▶ Data section:
>>>>>

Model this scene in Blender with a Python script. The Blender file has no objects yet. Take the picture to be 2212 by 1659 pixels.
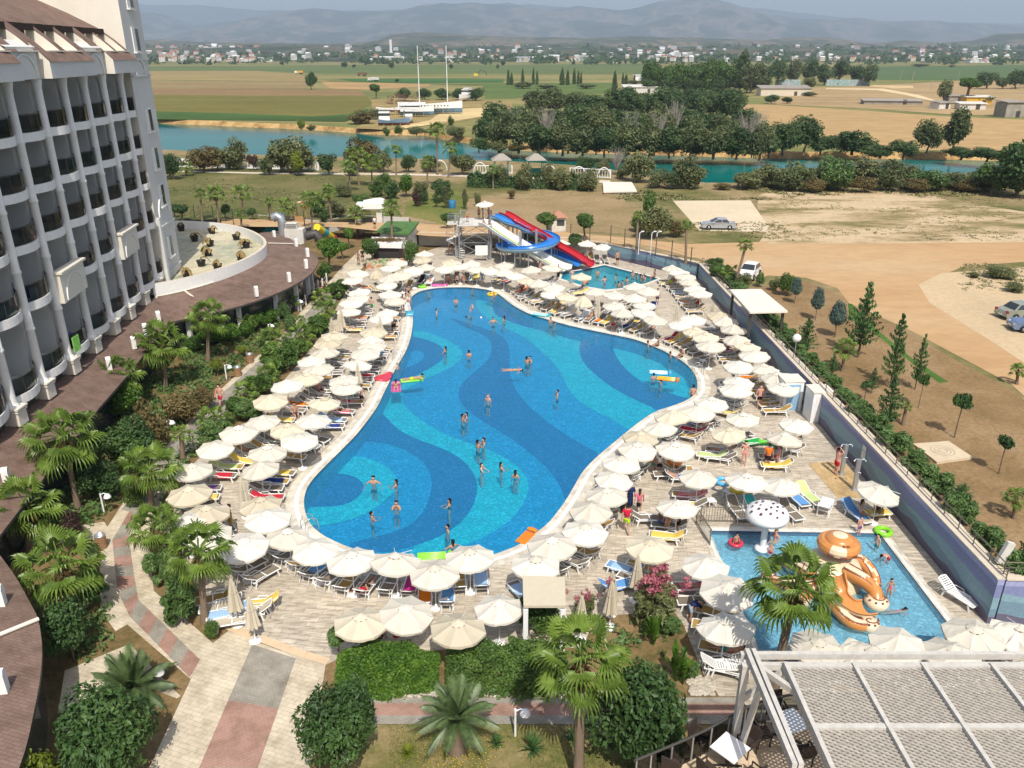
import bpy,bmesh,math,random
from mathutils import Vector,Matrix,geometry
R=math.radians
sc=bpy.context.scene
col=sc.collection
random.seed(7)
# camera
H=23.5;F=1726.0;CX=1106.0;CY=829.5;PITCH=R(22.6)
cp,sp=math.cos(PITCH),math.sin(PITCH)
cam=bpy.data.cameras.new("camera");cam.sensor_width=36;cam.lens=36*F/2212
cam.clip_start=.3;cam.clip_end=40000
camo=bpy.data.objects.new("camera",cam);col.objects.link(camo)
camo.location=(0,0,H);camo.rotation_euler=(R(90)-PITCH,0,0)
sc.camera=camo
# light
SUN_EL,SUN_AZ=R(54),(0.19,-0.982)
w=bpy.data.worlds.new("World");sc.world=w;w.use_nodes=True
nt=w.node_tree;bg=nt.nodes["Background"]
sky=nt.nodes.new("ShaderNodeTexSky");sky.sky_type='NISHITA';sky.sun_disc=False
sky.sun_elevation=SUN_EL;sky.sun_rotation=math.atan2(SUN_AZ[0],SUN_AZ[1])
sky.air_density=1.0;sky.dust_density=3.2;sky.ozone_density=1.0;sky.altitude=20
nt.links.new(sky.outputs[0],bg.inputs[0]);bg.inputs[1].default_value=0.125
sl=bpy.data.lights.new("sun",'SUN');sl.energy=4.2;sl.angle=R(.5);sl.color=(1,.945,.85)
so=bpy.data.objects.new("sun",sl);col.objects.link(so)
sd=Vector((SUN_AZ[0]*math.cos(SUN_EL),SUN_AZ[1]*math.cos(SUN_EL),math.sin(SUN_EL))).normalized()
so.rotation_euler=sd.to_track_quat('Z','Y').to_euler();so.location=(0,0,60)
sc.view_settings.view_transform='Standard';sc.view_settings.look='None'
sc.view_settings.exposure=0.1;sc.view_settings.gamma=1
sc.cycles.max_bounces=5;sc.cycles.diffuse_bounces=2;sc.cycles.glossy_bounces=2
sc.cycles.transmission_bounces=3;sc.cycles.transparent_max_bounces=8;sc.cycles.volume_bounces=1
sc.cycles.caustics_reflective=False;sc.cycles.caustics_refractive=False
sc.cycles.use_denoising=True
# picture -> place
def W(x,y,z=0.0):
 v=Vector((0,cp,-sp))+Vector(((x-CX)/F,0,0))-(y-CY)/F*Vector((0,sp,cp))
 t=(z-H)/v.z
 return Vector((v.x*t,v.y*t,z))
def WY(x,y,Y):
 v=Vector((0,cp,-sp))+Vector(((x-CX)/F,0,0))-(y-CY)/F*Vector((0,sp,cp))
 return Vector((v.x*Y/v.y,Y,H+v.z*Y/v.y))
def proj(p):
 d=Vector(p)-Vector((0,0,H));dep=d.y*cp-d.z*sp
 return CX+F*d.x/dep,CY-F*(d.y*sp+d.z*cp)/dep
def tl(c,r,x,y):return 553*c+.25*x,(0,414.75,829.5,1244.16)[r]+.25*y
def q(x,y):return 633.6+.41664*x,599.1+.41664*y
def q2(x,y):return 230.4+.22915*x,414.7+.22915*y
def q3(x,y):return 1474.7+.27081*x,1071.5+.27081*y
def q4(x,y):return 990.9+.16665*x,426.3+.16665*y
def q5(x,y):return 553+.16665*x,449.3+.16665*y
ZO=1.7
# mesh builder
class MB:
 def __init__(s):s.v=[];s.f=[];s.m=[];s.sm=[]
 def add(s,vs,fs,m=0,sm=False):
  n=len(s.v);s.v+=[tuple(p)for p in vs]
  for f in fs:s.f.append([i+n for i in f]);s.m.append(m);s.sm.append(sm)
 def quad(s,*p,m=0):s.add(p,[list(range(len(p)))],m)
 def box(s,c,d,rz=0,m=0,ry=0,rx=0):
  M=Matrix.Translation(c)@Matrix.Rotation(rz,4,'Z')@Matrix.Rotation(ry,4,'Y')@Matrix.Rotation(rx,4,'X')
  h=[x/2 for x in d]
  vs=[M@Vector((sx*h[0],sy*h[1],sz*h[2]))for sz in(-1,1)for sy in(-1,1)for sx in(-1,1)]
  s.add(vs,[[0,2,3,1],[4,5,7,6],[0,1,5,4],[2,6,7,3],[0,4,6,2],[1,3,7,5]],m)
 def bar(s,a,b,wd,hg=None,m=0):
  a,b=Vector(a),Vector(b);d=b-a;L=d.length
  if L<1e-6:return
  hg=hg or wd
  M=Matrix.Translation((a+b)/2)@d.to_track_quat('X','Z').to_matrix().to_4x4()
  h=(L/2,wd/2,hg/2)
  vs=[M@Vector((sx*h[0],sy*h[1],sz*h[2]))for sz in(-1,1)for sy in(-1,1)for sx in(-1,1)]
  s.add(vs,[[0,2,3,1],[4,5,7,6],[0,1,5,4],[2,6,7,3],[0,4,6,2],[1,3,7,5]],m)
 def tube(s,pts,rad,n=8,m=0,sm=True,cap=True):
  pts=[Vector(p)for p in pts]
  if not isinstance(rad,(list,tuple)):rad=[rad]*len(pts)
  vs=[];u=None
  for i,p in enumerate(pts):
   t=(pts[min(i+1,len(pts)-1)]-pts[max(i-1,0)]).normalized()
   if u is None:u=t.orthogonal().normalized()
   u=(u-t*u.dot(t))
   u=u.normalized()if u.length>1e-6 else t.orthogonal().normalized()
   w_=t.cross(u)
   for k in range(n):
    a=2*math.pi*k/n
    vs.append(p+rad[i]*(math.cos(a)*u+math.sin(a)*w_))
  fs=[[i*n+k,i*n+(k+1)%n,(i+1)*n+(k+1)%n,(i+1)*n+k]for i in range(len(pts)-1)for k in range(n)]
  s.add(vs,fs,m,sm)
  if cap:
   s.add(vs[:n],[list(range(n))[::-1]],m);s.add(vs[-n:],[list(range(n))],m)
 def lathe(s,prof,n=16,c=(0,0,0),m=0,sm=True):
  vs=[];fs=[]
  for r,z in prof:
   for k in range(n):
    a=2*math.pi*k/n
    vs.append((c[0]+r*math.cos(a),c[1]+r*math.sin(a),c[2]+z))
  for i in range(len(prof)-1):
   for k in range(n):fs.append([i*n+k,i*n+(k+1)%n,(i+1)*n+(k+1)%n,(i+1)*n+k])
  s.add(vs,fs,m,sm)
  if prof[0][0]>1e-4:s.add(vs[:n],[list(range(n))[::-1]],m)
  if prof[-1][0]>1e-4:s.add(vs[-n:],[list(range(n))],m)
 def prism(s,poly,z0,z1,m=0,mt=None):
  n=len(poly);a=sum(poly[i][0]*poly[(i+1)%n][1]-poly[(i+1)%n][0]*poly[i][1]for i in range(n))
  if a<0:poly=poly[::-1]
  lo=[Vector((p[0],p[1],z0))for p in poly];hi=[Vector((p[0],p[1],z1))for p in poly]
  tri=geometry.tessellate_polygon([hi])
  s.add(hi,[fx(t,hi)for t in tri],m if mt is None else mt)
  s.add(lo,[fx(t,lo)[::-1]for t in tri],m)
  s.add(lo+hi,[[i,(i+1)%n,n+(i+1)%n,n+i]for i in range(n)],m)
 def sheet(s,poly,z,m=0,holes=()):
  loops=[[Vector((p[0],p[1],z))for p in poly]]+[[Vector((p[0],p[1],z))for p in h]for h in holes]
  allv=[v for l in loops for v in l]
  s.add(allv,[fx(t,allv)for t in geometry.tessellate_polygon(loops)],m)
 def skirt(s,poly,z0,z1,m=0,closed=True):
  n=len(poly);vs=[(p[0],p[1],z0)for p in poly]+[(p[0],p[1],z1)for p in poly]
  s.add(vs,[[i,(i+1)%n,n+(i+1)%n,n+i]for i in range(n if closed else n-1)],m)
 def xf(s,M):
  s.v=[tuple(M@Vector(p))for p in s.v];return s
 def mesh(s,name,mats):
  me=bpy.data.meshes.new(name);me.from_pydata(s.v,[],s.f)
  for m in(mats if isinstance(mats,(list,tuple))else[mats]):me.materials.append(m)
  me.polygons.foreach_set("material_index",s.m);me.polygons.foreach_set("use_smooth",s.sm)
  me.update();return me
 def build(s,name,mats,parent=None,**kw):
  return link(name,s.mesh(name,mats),parent,**kw)
def fx(t,vs):
 a,b,c=vs[t[0]],vs[t[1]],vs[t[2]]
 return list(t)if(b-a).cross(c-a).z>=0 else[t[0],t[2],t[1]]
def link(name,me,parent=None,loc=None,rot=None,label=None):
 o=bpy.data.objects.new(name,me);col.objects.link(o)
 if parent:o.parent=parent
 if loc is not None:o.location=loc
 if rot is not None:o.rotation_euler=rot
 if label:o["label"]=label
 return o
def tag(o,label,cat,group=None):
 o["label"]=label;o["category"]=cat
 if group:o["group"]=group
 return o
def thing(name,label,cat,loc=(0,0,0),rz=0,group=None,s=1):
 o=bpy.data.objects.new(name,None);col.objects.link(o);o.empty_display_size=.3
 o.location=loc;o.rotation_euler=(0,0,rz);o.scale=(s,s,s)if not isinstance(s,tuple)else s
 return tag(o,label,cat,group)
def struct(name,mb,mats):
 o=mb.build(name,mats);o["kind"]="structure";return o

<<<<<

Collect the lines of the data that carry the word "scene".

Model this scene in Blender with a Python script. The Blender file has no objects yet. Take the picture to be 2212 by 1659 pixels.
sc=bpy.context.scene